## INSTRUCTIONS TO FOLLOW
Which lines below hold the word "picture"? Report each one.

## DATA LINES

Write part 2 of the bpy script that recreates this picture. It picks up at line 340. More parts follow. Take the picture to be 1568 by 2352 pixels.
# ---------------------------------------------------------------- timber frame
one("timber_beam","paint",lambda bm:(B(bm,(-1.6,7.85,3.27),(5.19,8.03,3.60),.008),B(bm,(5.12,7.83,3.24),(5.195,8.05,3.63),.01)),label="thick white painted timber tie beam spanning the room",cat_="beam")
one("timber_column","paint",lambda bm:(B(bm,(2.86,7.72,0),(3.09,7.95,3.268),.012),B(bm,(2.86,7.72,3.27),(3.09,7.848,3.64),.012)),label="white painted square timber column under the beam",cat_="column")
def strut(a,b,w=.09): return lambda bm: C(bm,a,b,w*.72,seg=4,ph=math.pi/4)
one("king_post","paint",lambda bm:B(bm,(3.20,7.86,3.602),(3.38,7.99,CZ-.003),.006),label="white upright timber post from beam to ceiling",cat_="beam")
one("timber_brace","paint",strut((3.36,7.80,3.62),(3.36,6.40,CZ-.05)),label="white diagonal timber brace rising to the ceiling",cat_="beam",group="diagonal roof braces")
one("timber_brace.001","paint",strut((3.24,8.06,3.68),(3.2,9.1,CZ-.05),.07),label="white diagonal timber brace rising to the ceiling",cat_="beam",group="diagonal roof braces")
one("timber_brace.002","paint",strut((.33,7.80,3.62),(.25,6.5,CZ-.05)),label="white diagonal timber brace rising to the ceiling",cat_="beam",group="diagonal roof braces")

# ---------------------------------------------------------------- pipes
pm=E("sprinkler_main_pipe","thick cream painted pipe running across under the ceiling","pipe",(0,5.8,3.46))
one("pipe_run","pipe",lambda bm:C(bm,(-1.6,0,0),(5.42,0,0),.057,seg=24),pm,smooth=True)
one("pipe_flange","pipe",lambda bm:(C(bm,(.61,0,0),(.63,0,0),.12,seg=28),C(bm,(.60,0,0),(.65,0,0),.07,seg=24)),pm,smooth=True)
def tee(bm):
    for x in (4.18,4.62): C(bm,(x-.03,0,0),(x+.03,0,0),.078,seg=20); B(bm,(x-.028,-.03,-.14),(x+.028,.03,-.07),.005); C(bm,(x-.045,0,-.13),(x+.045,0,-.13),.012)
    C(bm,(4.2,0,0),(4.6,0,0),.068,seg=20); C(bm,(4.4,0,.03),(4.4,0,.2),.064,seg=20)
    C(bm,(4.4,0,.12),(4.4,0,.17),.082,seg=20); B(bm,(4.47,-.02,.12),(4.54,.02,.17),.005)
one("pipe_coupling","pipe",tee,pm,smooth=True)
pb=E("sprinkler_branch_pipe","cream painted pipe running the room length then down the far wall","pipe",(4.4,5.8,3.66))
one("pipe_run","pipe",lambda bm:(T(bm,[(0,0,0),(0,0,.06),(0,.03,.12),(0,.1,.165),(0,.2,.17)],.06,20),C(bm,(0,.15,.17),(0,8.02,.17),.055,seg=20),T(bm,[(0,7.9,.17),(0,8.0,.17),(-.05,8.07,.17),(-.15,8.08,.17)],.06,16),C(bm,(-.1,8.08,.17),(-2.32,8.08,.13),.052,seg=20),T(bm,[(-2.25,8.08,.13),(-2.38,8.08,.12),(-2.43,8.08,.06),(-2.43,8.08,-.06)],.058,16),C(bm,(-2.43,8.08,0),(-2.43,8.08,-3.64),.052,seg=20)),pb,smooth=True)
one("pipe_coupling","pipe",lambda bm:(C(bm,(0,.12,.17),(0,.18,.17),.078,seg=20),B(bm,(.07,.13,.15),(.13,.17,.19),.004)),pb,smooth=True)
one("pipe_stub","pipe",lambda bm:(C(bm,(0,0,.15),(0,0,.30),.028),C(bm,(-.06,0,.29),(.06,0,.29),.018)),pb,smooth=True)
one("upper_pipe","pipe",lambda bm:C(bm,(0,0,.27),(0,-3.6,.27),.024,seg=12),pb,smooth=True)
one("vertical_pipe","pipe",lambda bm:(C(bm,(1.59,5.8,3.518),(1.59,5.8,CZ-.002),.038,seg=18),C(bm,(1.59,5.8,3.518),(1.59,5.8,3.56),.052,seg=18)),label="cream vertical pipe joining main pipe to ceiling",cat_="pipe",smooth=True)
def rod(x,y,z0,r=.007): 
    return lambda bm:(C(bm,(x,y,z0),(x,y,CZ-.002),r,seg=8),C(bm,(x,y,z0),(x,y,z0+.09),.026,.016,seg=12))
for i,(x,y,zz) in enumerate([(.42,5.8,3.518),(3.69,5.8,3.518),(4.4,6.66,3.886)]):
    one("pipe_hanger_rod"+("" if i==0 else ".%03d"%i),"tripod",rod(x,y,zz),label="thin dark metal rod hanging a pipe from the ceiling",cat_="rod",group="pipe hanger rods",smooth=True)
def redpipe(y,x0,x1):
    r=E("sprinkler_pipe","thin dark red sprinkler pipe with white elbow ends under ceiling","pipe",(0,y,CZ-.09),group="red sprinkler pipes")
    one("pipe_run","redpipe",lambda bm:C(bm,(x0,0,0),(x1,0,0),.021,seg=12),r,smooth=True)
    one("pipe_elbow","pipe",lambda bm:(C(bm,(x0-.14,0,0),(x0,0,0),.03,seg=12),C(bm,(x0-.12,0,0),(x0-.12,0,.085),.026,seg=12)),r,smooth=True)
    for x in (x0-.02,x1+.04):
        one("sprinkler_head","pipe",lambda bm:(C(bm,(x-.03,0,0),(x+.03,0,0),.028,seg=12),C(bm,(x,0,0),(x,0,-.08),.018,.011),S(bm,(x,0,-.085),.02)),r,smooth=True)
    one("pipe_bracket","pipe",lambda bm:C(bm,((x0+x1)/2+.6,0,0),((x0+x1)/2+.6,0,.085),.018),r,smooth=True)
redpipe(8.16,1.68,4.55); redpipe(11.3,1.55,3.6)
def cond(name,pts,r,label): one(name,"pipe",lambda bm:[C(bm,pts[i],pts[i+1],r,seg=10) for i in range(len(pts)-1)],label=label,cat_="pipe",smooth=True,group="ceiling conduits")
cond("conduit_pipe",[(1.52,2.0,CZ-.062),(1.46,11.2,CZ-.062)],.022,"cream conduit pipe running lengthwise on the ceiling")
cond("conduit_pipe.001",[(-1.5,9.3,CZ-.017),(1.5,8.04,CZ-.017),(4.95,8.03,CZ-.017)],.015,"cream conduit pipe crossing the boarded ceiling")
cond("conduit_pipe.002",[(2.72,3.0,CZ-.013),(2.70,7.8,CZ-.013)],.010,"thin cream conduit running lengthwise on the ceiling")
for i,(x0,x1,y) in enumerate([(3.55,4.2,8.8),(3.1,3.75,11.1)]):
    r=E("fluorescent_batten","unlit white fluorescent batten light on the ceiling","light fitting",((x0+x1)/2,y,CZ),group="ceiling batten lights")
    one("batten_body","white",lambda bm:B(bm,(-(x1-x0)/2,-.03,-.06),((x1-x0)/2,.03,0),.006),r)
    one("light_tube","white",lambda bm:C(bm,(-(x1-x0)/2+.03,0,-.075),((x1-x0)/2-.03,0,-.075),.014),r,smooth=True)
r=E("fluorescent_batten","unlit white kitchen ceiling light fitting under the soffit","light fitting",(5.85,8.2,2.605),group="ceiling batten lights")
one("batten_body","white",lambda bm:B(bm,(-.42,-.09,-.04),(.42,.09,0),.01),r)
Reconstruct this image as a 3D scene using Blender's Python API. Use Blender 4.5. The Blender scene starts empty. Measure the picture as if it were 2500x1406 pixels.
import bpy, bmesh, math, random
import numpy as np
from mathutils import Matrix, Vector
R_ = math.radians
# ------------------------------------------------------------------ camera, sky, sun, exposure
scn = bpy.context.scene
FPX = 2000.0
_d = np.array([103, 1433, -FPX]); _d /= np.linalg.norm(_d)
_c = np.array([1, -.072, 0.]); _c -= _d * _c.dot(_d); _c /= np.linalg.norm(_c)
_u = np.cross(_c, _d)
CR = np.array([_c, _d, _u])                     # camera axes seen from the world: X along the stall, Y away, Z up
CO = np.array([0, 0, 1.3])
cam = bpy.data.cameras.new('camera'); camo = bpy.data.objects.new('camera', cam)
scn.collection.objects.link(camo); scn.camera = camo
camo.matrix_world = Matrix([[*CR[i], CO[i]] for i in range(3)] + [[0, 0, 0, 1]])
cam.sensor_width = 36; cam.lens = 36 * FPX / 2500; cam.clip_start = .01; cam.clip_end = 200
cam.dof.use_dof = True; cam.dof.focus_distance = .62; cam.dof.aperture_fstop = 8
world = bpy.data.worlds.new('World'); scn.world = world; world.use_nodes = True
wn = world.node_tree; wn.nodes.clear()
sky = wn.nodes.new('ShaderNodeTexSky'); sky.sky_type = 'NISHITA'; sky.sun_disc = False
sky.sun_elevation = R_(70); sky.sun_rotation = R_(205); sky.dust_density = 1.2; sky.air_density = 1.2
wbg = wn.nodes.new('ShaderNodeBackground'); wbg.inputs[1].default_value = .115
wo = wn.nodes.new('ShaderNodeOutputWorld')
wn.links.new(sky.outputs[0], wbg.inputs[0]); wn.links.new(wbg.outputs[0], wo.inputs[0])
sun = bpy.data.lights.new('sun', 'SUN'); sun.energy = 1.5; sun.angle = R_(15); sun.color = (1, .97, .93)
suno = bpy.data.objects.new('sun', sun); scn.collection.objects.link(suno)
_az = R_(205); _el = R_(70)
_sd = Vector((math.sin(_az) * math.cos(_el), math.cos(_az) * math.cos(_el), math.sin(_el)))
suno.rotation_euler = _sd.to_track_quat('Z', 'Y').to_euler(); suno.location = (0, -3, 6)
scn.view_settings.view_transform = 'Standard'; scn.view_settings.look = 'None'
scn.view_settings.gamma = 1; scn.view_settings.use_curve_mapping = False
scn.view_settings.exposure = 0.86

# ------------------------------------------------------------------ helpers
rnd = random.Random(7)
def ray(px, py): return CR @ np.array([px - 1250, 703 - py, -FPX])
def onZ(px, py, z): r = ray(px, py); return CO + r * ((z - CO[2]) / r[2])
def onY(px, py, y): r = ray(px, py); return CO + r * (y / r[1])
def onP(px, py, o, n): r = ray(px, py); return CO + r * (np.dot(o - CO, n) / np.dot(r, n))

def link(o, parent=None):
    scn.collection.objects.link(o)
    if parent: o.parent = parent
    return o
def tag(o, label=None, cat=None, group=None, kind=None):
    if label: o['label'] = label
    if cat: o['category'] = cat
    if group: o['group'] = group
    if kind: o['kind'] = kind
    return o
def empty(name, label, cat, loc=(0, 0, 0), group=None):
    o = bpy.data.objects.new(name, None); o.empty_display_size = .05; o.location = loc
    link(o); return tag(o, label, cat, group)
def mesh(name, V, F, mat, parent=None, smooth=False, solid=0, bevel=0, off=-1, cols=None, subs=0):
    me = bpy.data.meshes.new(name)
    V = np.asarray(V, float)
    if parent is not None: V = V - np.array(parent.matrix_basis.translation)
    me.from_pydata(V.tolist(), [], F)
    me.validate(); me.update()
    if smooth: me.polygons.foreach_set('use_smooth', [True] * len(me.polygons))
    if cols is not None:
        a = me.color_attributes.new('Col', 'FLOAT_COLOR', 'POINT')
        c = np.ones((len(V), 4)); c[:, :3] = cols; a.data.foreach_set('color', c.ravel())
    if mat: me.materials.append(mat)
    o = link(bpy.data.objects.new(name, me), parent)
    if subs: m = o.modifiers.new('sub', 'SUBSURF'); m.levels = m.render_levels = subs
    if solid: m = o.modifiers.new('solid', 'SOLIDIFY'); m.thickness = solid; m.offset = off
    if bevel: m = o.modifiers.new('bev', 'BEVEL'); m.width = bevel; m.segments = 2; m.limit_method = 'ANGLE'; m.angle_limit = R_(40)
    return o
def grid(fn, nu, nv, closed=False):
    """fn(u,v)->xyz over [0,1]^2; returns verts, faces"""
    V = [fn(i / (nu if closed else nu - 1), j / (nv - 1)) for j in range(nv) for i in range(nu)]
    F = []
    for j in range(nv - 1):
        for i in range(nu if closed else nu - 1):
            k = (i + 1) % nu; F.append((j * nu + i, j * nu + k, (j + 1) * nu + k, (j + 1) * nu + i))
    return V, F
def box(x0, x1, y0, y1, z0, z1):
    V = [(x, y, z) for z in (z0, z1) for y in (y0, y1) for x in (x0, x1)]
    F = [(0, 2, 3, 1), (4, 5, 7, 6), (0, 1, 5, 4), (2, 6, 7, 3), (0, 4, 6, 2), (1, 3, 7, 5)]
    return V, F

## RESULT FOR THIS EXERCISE
Write part 2 of the bpy script that recreates this picture. It picks up at line 340. More parts follow. Take the picture to be 1568 by 2352 pixels.
Reconstruct this image as a 3D scene using Blender's Python API. Use Blender 4.5. The Blender scene starts empty. Measure the picture as if it were 2500x1406 pixels.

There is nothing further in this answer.